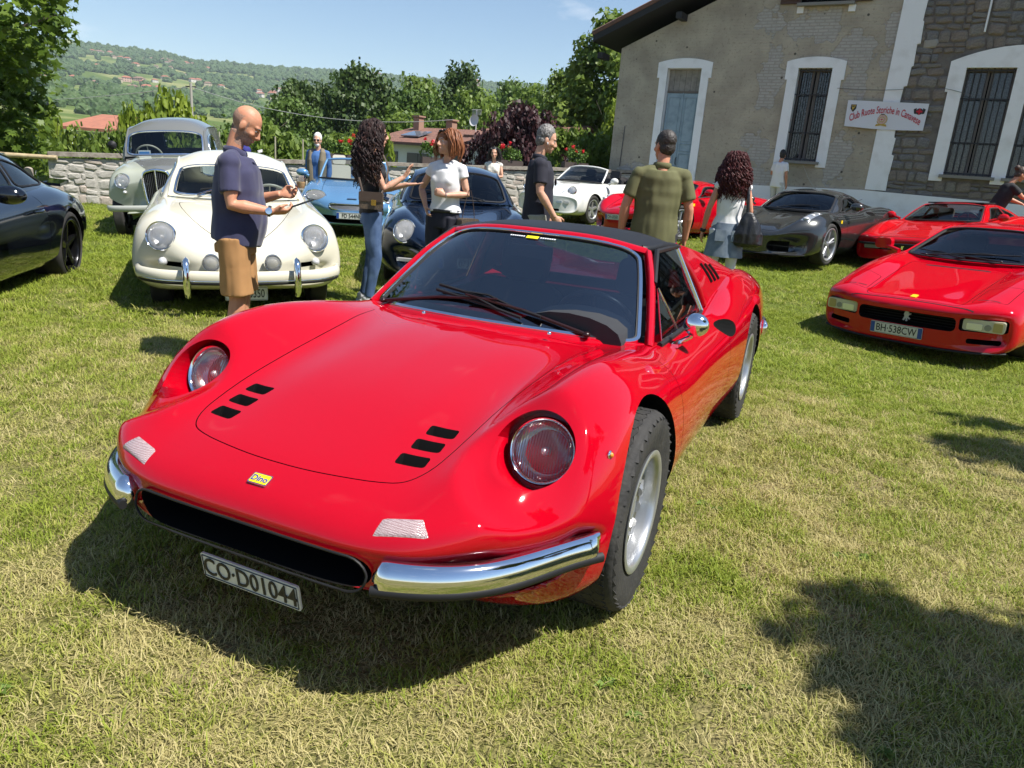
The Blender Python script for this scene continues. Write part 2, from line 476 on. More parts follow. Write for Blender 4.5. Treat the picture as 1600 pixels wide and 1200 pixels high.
def grass():
 G1 = blade_mat('grass_green', (.14, .21, .018), (.30, .35, .045)); G2 = blade_mat('grass_straw', (.38, .33, .11), (.58, .51, .25)); G3 = blade_mat('grass_mixed', (.25, .28, .04), (.45, .43, .13))
 src = {}
 src['g'] = [clump(18, .05, .012, .034, .0042, (.8, 2.2), G1) for _ in range(3)]
 src['s'] = [clump(17, .06, .006, .024, .0036, (1.4, 3.6), G2) for _ in range(3)]
 src['m'] = [clump(18, .055, .010, .028, .0040, (.9, 2.6), G3) for _ in range(3)]
 P = []
 for y0, y1, dens_, s in ((.7, 3.0, 1500, .74), (3.0, 5.5, 850, .88), (5.5, 9, 300, 1.3), (9, 15, 100, 1.9), (15, 24, 30, 3.0)):
  x0, x1 = -y1 * .85 - .6, y1 * .78 + .6
  n = int((x1 - x0) * (y1 - y0) * dens_)
  x = nr.uniform(x0, x1, n); y = nr.uniform(y0, y1, n)
  k = (beyond(x, y) < -.1) & (x > -.82 * y - .6) & (x < .76 * y + .6) & ((x - 9.39) * .515 + (y - 19.28) * .857 < -.05)
  P.append(np.stack([x[k], y[k], np.full(k.sum(), s)], 1))
 P = np.concatenate(P); x, y, s = P.T
 z = lawn_z(x, y)
 n1 = vnoise(x, y, .9, 3.1); n2 = vnoise(x, y, 3.5, 8.7); fr = sstep(3.2, 7.5, y)
 dry = n1 * .42 + n2 * .55 + .17 * (1 - fr) - .36 * fr + nr.normal(0, .30, len(x))
 bare = (vnoise(x, y, 1.3, 21.) + .5 * vnoise(x, y, 6, 5.)) > .58
 sel = np.where(dry > .20, 2, np.where(dry > -.08, 1, 0)); keep = ~(bare & (nr.random_sample(len(x)) < .6 * (1 - fr)))
 for i, nm in enumerate('gms'):
  q = (sel == i) & keep
  p = np.stack([x[q], y[q], z[q]], 1); m = q.sum()
  rot = np.stack([nr.normal(0, .12, m), nr.normal(0, .12, m), nr.uniform(0, 6.28, m)], 1)
  sc = (s[q] * nr.uniform(.75, 1.3, m))[:, None] * np.array([1, 1, .9])
  scatter('grass', p, rot, sc * np.stack([np.ones(m), np.ones(m), nr.uniform(.8, 1.3, m) / np.sqrt(s[q])], 1), src[nm])
 # a few broad-leaved weeds in the turf
 WM = blade_mat('weed_leaf', (.10, .17, .03), (.18, .26, .05), .3)
 v = []; f = []
 for i in range(7):
  a = 2 * pi * i / 7 + rng.uniform(-.3, .3); l = rng.uniform(.05, .09); w = l * .28; k = len(v); d = Vector((cos(a), sin(a), 0)); e = Vector((-sin(a), cos(a), 0))
  v += [Vector((0, 0, .01)), d * l * .4 - e * w + Vector((0, 0, .03)), d * l * .4 + e * w + Vector((0, 0, .03)), d * l + Vector((0, 0, .015))]; f += [(k, k + 1, k + 3), (k, k + 3, k + 2)]
 wm = mesh('weed', v, f); wm.materials.append(WM)
 pts = np.array([(.32, 1.75), (.62, 1.82), (1.05, 1.55), (-.1, 1.25), (1.3, 2.6), (.9, 3.0), (-1.2, 1.5), (2.4, 5.2), (-2.6, 4.4)])
 pts = np.concatenate([pts + nr.normal(0, .02, pts.shape)] + [pts + nr.normal(0, .10, pts.shape)]); pz = np.column_stack([pts, lawn_z(pts[:, 0], pts[:, 1])]); m = len(pz)
 scatter('weeds', pz, np.stack([nr.normal(0, .15, m), nr.normal(0, .15, m), nr.uniform(0, 6, m)], 1), np.repeat(nr.uniform(.3, .6, m)[:, None], 3, 1), [wm])
grass()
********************
Exercise = Copy out all of the data word for word. Do not carry over any picture.

Answer to the exercise =
The Blender Python script for this scene continues. Write part 2, from line 476 on. More parts follow. Write for Blender 4.5. Treat the picture as 1600 pixels wide and 1200 pixels high.
def grass():
 G1 = blade_mat('grass_green', (.14, .21, .018), (.30, .35, .045)); G2 = blade_mat('grass_straw', (.38, .33, .11), (.58, .51, .25)); G3 = blade_mat('grass_mixed', (.25, .28, .04), (.45, .43, .13))
 src = {}
 src['g'] = [clump(18, .05, .012, .034, .0042, (.8, 2.2), G1) for _ in range(3)]
 src['s'] = [clump(17, .06, .006, .024, .0036, (1.4, 3.6), G2) for _ in range(3)]
 src['m'] = [clump(18, .055, .010, .028, .0040, (.9, 2.6), G3) for _ in range(3)]
 P = []
 for y0, y1, dens_, s in ((.7, 3.0, 1500, .74), (3.0, 5.5, 850, .88), (5.5, 9, 300, 1.3), (9, 15, 100, 1.9), (15, 24, 30, 3.0)):
  x0, x1 = -y1 * .85 - .6, y1 * .78 + .6
  n = int((x1 - x0) * (y1 - y0) * dens_)
  x = nr.uniform(x0, x1, n); y = nr.uniform(y0, y1, n)
  k = (beyond(x, y) < -.1) & (x > -.82 * y - .6) & (x < .76 * y + .6) & ((x - 9.39) * .515 + (y - 19.28) * .857 < -.05)
  P.append(np.stack([x[k], y[k], np.full(k.sum(), s)], 1))
 P = np.concatenate(P); x, y, s = P.T
 z = lawn_z(x, y)
 n1 = vnoise(x, y, .9, 3.1); n2 = vnoise(x, y, 3.5, 8.7); fr = sstep(3.2, 7.5, y)
 dry = n1 * .42 + n2 * .55 + .17 * (1 - fr) - .36 * fr + nr.normal(0, .30, len(x))
 bare = (vnoise(x, y, 1.3, 21.) + .5 * vnoise(x, y, 6, 5.)) > .58
 sel = np.where(dry > .20, 2, np.where(dry > -.08, 1, 0)); keep = ~(bare & (nr.random_sample(len(x)) < .6 * (1 - fr)))
 for i, nm in enumerate('gms'):
  q = (sel == i) & keep
  p = np.stack([x[q], y[q], z[q]], 1); m = q.sum()
  rot = np.stack([nr.normal(0, .12, m), nr.normal(0, .12, m), nr.uniform(0, 6.28, m)], 1)
  sc = (s[q] * nr.uniform(.75, 1.3, m))[:, None] * np.array([1, 1, .9])
  scatter('grass', p, rot, sc * np.stack([np.ones(m), np.ones(m), nr.uniform(.8, 1.3, m) / np.sqrt(s[q])], 1), src[nm])
 # a few broad-leaved weeds in the turf
 WM = blade_mat('weed_leaf', (.10, .17, .03), (.18, .26, .05), .3)
 v = []; f = []
 for i in range(7):
  a = 2 * pi * i / 7 + rng.uniform(-.3, .3); l = rng.uniform(.05, .09); w = l * .28; k = len(v); d = Vector((cos(a), sin(a), 0)); e = Vector((-sin(a), cos(a), 0))
  v += [Vector((0, 0, .01)), d * l * .4 - e * w + Vector((0, 0, .03)), d * l * .4 + e * w + Vector((0, 0, .03)), d * l + Vector((0, 0, .015))]; f += [(k, k + 1, k + 3), (k, k + 3, k + 2)]
 wm = mesh('weed', v, f); wm.materials.append(WM)
 pts = np.array([(.32, 1.75), (.62, 1.82), (1.05, 1.55), (-.1, 1.25), (1.3, 2.6), (.9, 3.0), (-1.2, 1.5), (2.4, 5.2), (-2.6, 4.4)])
 pts = np.concatenate([pts + nr.normal(0, .02, pts.shape)] + [pts + nr.normal(0, .10, pts.shape)]); pz = np.column_stack([pts, lawn_z(pts[:, 0], pts[:, 1])]); m = len(pz)
 scatter('weeds', pz, np.stack([nr.normal(0, .15, m), nr.normal(0, .15, m), nr.uniform(0, 6, m)], 1), np.repeat(nr.uniform(.3, .6, m)[:, None], 3, 1), [wm])
grass()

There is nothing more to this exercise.